No entanto, esclarece o universitário iluminado, que lá pelo século XIX a tal corrente literária emigrou ilegalmente entre os gálicos. Aliás, foi justamente na virada século, ou poucos minutos antes, que estrearam os feuilletons do emérito senhor Geoffroy no Journal de débats. Porém, dada a seriedade das notícias publicadas, os editores do jornal fizeram cara feia, qual a beber chá de boldo, e destinaram as glosas para o pé da página, para o rés-do-chão. A princípio, os primeiros cronistas mantiveram o tom sisudo, mas com o passar do tempo foram se colocando em posição horizontal: deram por comentar sobre os fatos cotidianos com um tom leve para contrastar com o predominante tom grave das notícias ditas sérias. Mantendo, para surpresa deles, o emprego.

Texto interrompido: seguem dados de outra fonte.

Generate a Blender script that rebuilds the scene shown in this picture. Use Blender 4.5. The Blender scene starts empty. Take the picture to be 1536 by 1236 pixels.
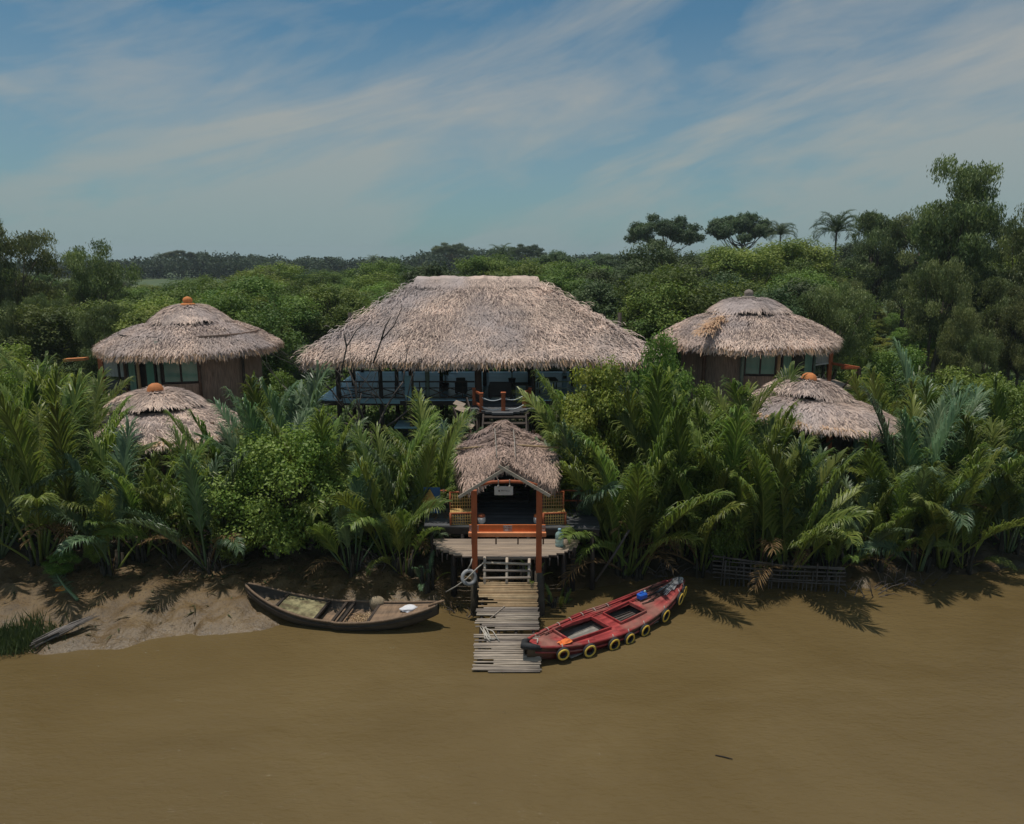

Aqui o erudito universitário não cita fontes históricas da chegada da crônica às terras brasílicas. Porém, creio não estar de todo errado que o navio inglês de Dom João VI — sim, aquele mesmo que Napoleão ficou a ver — já trazia no seu bojo os ovos da serpente crônica até que, mais tarde, foram encontrados pelos curiosos escritores brasileiros.

Os ovos teriam sido depositados na capital do Brasil: o Rio de Janeiro, a cidade-namorada do país. Com o passar do tempo os ovos foram absorvendo, quase que por osmose, algo do ambiente carioca: talvez a maresia mudou-lhes a gestação, a rua do Ouvidor incutiu-lhes — por que não? — a alma das ruas; até que algum bom e velho malandro os escondeu, sabe-se lá por qual motivo, em algum biblioteca municipal. Ali, minha hipótese, foi que Machado deu com os ovitos, fomentou-lhes o crescimento até que, lá pelos anos 20, encontrou novo mestre: João do Rio. Em poucos anos, a criação viria a tomar as rédeas da própria vida, tornando-se maior de idade junto com Rubem Braga.

Enfim, a história é longa e os cronistas são tantos, o leitor há-de ter paciência monástica até a próxima crônica. Passar bem, leitor.